On September 6, 2007, the Washington Post explained all the statistics about Iraq and the Occupation and the Surge in one sentence.
"If a bullet went through the back of the head, it's sectarian," the official said. "If it went through the front, it's criminal."
General Petraeus claims the Surge is reducing sectarian violence because lots and lots of Iraqis have been shot in the face instead of the back of the head.
Barack Obama and Joe Biden were so stupefied by this insane gobbledegook that they calmly continued asking the ass-monkey Petraeus pointless questions while he pulled a booger the size of a small apple out of his nose and began eating it on national television.
Shoot in face, good! Shoot in back of head, bad! This demented gibberish toasted the brain of everyone who heard it! Only the heroic hairdo of Senator John Warner maintained its composure in the raging nightmare, and Senator Warner asked Petraeus the only intelligent question of the day.
"Is the war in Iraq making America safer?"
"It isn't my job to know that," Petraeus replied. "My job is eating boogers on national TV."
At least that's what I think he said, but the last wave of discombobolating baloney about Iraq has apparently fricasséed the only functioning cell in my brain-pan, smoke is pouring out of my ears, and all I want to eat is boogers.
...
(Editor X notes: The diarist apparently intended to justify his booger-eating metaphor in terms of the Lacanian agalma, the precious object in a worthless wrapper, which Žižek sees as "a hole at the center of the symbolic order." The edible (oedipal) booger negates the "thing that thinks" at the point where thinking collapses into the "abject Real." In this interpretation, Iraq is identified as "the Sublime Object of Ideology," and the booger is a desperate re-actualization of vérité-agalma, symbolically consumed by Petraeus under the wrapper of "inverted speech.")

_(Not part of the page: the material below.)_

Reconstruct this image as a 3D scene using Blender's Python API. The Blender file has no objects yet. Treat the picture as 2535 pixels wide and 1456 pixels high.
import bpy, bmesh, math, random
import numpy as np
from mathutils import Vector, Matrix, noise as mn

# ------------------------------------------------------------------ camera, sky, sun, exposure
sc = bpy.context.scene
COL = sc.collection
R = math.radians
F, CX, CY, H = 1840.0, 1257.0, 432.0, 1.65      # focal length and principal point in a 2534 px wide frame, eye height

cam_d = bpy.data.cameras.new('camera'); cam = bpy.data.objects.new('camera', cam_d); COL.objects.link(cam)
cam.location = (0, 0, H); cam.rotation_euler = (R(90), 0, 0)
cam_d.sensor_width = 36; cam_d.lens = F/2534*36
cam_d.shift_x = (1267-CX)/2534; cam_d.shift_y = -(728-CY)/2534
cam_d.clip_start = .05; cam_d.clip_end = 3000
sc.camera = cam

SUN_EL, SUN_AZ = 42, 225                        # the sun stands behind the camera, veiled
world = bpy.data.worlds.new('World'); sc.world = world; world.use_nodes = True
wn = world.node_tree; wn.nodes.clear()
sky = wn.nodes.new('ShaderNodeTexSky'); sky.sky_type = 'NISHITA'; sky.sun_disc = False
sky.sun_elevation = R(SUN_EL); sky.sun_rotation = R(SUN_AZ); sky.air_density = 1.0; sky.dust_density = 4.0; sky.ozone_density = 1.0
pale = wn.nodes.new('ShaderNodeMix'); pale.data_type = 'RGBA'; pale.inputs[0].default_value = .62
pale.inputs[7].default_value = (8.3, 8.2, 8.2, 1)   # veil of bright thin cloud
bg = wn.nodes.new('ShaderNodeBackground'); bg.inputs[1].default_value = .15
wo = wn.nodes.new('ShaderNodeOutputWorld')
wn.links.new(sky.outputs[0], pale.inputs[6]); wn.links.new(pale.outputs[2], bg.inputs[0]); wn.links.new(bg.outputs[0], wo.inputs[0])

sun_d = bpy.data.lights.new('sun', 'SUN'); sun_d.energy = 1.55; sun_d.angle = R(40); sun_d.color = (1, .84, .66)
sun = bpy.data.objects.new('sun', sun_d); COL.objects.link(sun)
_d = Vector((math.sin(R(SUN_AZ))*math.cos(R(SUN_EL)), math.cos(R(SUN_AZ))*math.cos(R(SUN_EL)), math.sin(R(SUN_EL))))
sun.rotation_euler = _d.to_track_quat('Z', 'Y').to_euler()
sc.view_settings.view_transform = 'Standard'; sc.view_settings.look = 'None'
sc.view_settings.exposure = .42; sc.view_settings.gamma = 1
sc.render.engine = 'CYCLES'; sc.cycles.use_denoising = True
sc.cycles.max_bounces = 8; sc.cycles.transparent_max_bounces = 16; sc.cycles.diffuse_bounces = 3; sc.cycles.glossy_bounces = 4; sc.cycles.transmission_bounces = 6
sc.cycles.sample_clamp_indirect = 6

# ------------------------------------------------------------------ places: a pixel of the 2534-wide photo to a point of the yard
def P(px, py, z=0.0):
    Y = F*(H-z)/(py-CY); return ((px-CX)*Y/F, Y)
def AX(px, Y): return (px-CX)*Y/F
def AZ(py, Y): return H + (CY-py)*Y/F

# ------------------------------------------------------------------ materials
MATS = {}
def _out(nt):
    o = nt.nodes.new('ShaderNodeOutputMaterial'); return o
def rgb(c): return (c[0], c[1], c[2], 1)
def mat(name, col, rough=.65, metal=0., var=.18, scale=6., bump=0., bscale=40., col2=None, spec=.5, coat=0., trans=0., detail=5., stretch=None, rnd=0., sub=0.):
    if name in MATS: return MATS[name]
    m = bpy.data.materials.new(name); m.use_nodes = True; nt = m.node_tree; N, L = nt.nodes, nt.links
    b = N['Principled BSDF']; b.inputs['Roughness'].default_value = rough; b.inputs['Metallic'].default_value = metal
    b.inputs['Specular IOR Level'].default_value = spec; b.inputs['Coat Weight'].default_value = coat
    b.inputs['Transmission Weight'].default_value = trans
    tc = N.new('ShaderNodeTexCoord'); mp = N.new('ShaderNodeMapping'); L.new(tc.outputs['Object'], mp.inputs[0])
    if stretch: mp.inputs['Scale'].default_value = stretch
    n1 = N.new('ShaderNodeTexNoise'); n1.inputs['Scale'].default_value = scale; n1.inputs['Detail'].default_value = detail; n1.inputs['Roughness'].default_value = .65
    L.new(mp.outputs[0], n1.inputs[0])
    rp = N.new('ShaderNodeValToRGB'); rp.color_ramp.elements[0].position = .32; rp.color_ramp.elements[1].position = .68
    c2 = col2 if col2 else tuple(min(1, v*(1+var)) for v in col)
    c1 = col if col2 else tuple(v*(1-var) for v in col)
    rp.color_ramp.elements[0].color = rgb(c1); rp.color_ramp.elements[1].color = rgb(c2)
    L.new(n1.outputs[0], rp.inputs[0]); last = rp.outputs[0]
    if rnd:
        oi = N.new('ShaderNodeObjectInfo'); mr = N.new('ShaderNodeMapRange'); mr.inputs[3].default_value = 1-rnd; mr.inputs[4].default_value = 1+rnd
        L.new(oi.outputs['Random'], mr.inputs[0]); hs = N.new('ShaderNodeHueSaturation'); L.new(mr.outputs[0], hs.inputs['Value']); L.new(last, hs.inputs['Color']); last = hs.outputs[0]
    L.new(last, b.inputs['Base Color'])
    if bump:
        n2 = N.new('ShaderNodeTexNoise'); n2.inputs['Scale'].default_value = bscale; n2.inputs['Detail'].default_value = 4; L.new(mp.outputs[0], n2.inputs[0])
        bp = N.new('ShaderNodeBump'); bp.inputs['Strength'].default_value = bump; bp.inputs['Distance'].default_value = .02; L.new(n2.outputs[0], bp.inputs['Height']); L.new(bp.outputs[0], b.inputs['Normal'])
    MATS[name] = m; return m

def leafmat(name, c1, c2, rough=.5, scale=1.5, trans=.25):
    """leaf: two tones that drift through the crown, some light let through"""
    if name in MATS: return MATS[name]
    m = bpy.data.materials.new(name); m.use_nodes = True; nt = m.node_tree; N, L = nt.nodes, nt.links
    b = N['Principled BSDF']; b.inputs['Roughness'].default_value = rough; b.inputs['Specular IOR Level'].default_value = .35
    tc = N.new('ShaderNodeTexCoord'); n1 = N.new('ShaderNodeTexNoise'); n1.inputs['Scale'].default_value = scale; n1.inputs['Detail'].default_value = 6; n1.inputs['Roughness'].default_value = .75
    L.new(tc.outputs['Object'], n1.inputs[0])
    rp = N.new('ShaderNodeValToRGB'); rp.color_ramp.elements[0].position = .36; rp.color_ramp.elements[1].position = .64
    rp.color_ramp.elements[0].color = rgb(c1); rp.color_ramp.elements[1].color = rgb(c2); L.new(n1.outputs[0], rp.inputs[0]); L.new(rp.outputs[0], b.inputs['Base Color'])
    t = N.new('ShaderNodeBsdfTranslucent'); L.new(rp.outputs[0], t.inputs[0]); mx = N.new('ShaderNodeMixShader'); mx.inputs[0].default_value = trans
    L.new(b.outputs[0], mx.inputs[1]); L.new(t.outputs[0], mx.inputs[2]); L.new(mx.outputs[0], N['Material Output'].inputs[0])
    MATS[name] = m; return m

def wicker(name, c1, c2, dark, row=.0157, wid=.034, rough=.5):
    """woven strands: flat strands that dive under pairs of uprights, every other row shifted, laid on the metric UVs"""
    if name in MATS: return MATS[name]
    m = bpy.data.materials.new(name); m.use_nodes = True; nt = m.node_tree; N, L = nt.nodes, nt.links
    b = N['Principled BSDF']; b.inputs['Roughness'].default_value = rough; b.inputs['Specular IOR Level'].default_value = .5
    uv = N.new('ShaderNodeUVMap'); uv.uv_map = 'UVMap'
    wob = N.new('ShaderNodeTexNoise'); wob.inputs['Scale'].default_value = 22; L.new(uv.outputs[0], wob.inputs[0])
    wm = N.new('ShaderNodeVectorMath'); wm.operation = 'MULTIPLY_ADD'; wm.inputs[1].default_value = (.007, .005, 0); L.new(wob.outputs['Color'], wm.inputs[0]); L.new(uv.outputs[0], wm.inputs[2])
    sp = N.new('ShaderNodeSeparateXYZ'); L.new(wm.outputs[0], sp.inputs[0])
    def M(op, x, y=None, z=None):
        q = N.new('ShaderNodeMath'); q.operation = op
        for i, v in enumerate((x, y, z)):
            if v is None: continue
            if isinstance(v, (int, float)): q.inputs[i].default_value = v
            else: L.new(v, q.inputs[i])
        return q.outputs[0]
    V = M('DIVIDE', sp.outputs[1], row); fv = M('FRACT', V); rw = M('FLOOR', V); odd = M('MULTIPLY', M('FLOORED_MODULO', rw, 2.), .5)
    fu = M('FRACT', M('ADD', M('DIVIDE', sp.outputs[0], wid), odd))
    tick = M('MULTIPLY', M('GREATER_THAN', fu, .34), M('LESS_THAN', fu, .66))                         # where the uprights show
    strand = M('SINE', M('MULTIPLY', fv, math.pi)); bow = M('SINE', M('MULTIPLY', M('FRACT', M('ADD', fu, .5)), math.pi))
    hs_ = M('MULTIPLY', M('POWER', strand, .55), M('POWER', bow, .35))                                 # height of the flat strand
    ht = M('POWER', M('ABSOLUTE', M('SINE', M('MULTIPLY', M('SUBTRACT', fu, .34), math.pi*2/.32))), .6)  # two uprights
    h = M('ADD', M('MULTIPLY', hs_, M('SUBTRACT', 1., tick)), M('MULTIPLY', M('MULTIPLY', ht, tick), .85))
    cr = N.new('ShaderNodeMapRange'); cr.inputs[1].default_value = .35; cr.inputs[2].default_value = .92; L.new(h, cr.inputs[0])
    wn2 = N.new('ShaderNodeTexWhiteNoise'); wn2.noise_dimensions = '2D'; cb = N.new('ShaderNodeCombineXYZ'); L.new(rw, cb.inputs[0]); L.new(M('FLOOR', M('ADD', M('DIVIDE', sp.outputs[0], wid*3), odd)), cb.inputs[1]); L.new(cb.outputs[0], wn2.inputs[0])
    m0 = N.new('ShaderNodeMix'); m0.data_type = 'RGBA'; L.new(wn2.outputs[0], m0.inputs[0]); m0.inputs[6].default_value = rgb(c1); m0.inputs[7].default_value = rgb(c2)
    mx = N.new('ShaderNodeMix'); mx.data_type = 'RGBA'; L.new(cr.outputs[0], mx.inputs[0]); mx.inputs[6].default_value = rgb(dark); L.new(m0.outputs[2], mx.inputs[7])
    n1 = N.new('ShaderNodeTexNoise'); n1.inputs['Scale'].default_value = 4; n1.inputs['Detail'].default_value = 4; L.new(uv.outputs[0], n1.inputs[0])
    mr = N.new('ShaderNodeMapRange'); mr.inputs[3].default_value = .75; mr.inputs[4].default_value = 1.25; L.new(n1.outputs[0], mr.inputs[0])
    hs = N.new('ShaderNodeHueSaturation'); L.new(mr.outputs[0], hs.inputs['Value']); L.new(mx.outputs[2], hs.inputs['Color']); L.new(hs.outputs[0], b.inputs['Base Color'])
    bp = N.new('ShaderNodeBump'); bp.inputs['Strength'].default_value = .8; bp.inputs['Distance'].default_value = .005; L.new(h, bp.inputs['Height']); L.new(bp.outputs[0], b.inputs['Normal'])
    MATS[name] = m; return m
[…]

(Editor Y dissents: Petraeus is simply a MacGuffin, a cliché-object introduced to "advance the story," as in Hitchcock's joke about two men on a train. "One man says, 'What's that package up there in the baggage rack?' And the other answers, 'Oh, that's a McGuffin.' The first one asks 'What's a McGuffin?' 'Well' the other man says, 'It's an apparatus for trapping lions in the Scottish Highlands.' The first man says, 'But there are no lions in the Scottish Highlands,' and the other one answers 'Well, then that's no McGuffin!'" In early versions of the diary, one Senator asks another, "What's a Petraeus?" The other Senator says, "It's a genius for preventing sectarian killings in Baghdad." The first Senator says, "There are no sectarian killings in Baghdad," and the second Senator either replies, "Then that's no genius!" or "That's no Petraeus!" or "Gack! Tweet! Hoo hoo!" in the last revision before the final draft.)